Elliot's birthday was sad for me.  Not all day long, just a little, at the end.  He's so big now - not even remotely a toddler anymore.  Now he's a little boy, and before I know it he'll be a big boy.  Then he'll be a teenager, and we all know that won't go well.

Currently, though, he's so smart.  Charlotte's the one who's constantly doing new things, so I think sometimes Elliot's brain gets overlooked, because we fail to realize how cool it is that he knows so much.  Of course, he still thinks babies come from seeds and grown in a uterine garden, but I think that's more because I failed to explain properly.  Maybe I should give it another go.

A conversation with Elliot:

"Mommy?"
"Yes, Elliot?"
"Mommy?"
"What, Elliot?"
"Uh, Mommy?"
"Elliot.  I am listening.  Spit it out."
"I love you."
"I love you, too, buddy."
"Can I have some chocolate?"
"Nope."
"But, Mommy, I love you."
"And I love you, my little con artist."

***

Do you have on/off switches in your life?  The kind of thing where you can either ignore something, or care passionately about it, but you can't just be well informed and unaffected?  This seems to be cropping up a lot for me.  I guess the best example is the news.  I am having a really hard time actually keeping track of what's going on in the world without wanting to run off and DO something about it.

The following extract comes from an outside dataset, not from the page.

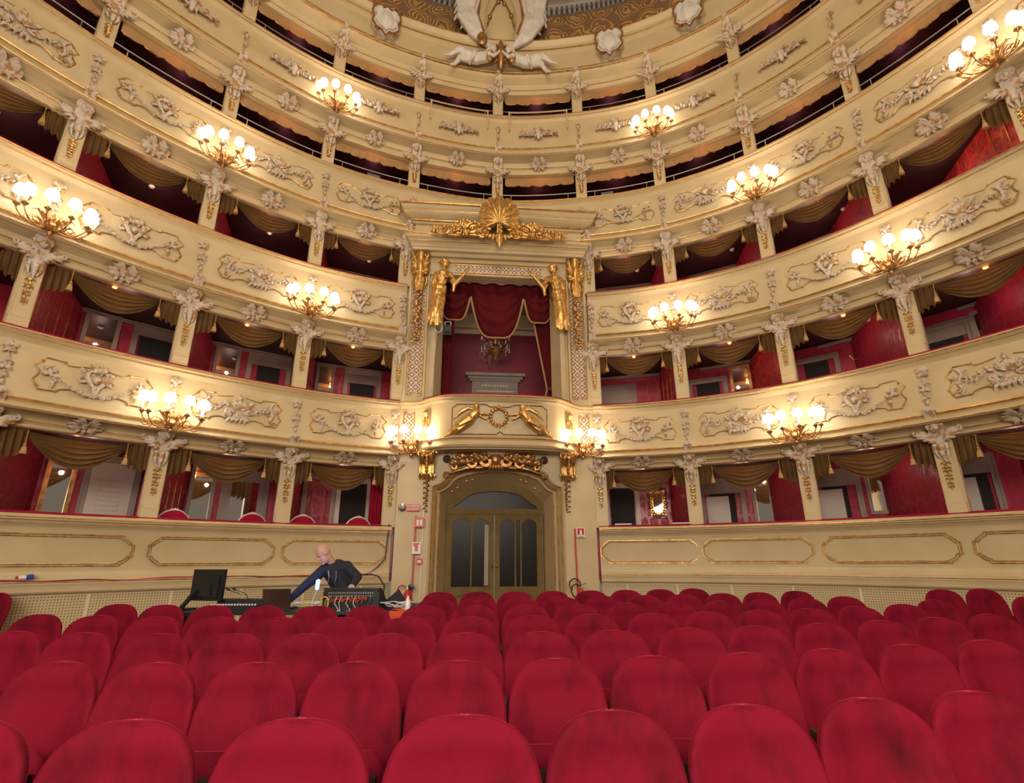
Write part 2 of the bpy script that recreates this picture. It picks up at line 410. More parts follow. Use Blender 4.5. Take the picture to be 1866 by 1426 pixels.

Speaking of doing something:  Anyone who lives near DC, anyone who can get to DC by Tuesday, anyone who doesn't have an 18 month old that they REALLY don't want to take out in the January rain being called for Tuesday in DC; go to Occupy Congress.  The only position you have to agree with is the one that says that laws should be made with the people's rights in mind, not the corporations profits.  Seriously, aren't we all behind that?

*** 

I was going to make this much longer, but it's been a while since my last email and since I wrote that last segment I should probably send it out before the 17th.  :)

Love you all!  Anyone who actually writes me back gets brownie points.  I might even literally bake you brownies and send them to you.  You never know.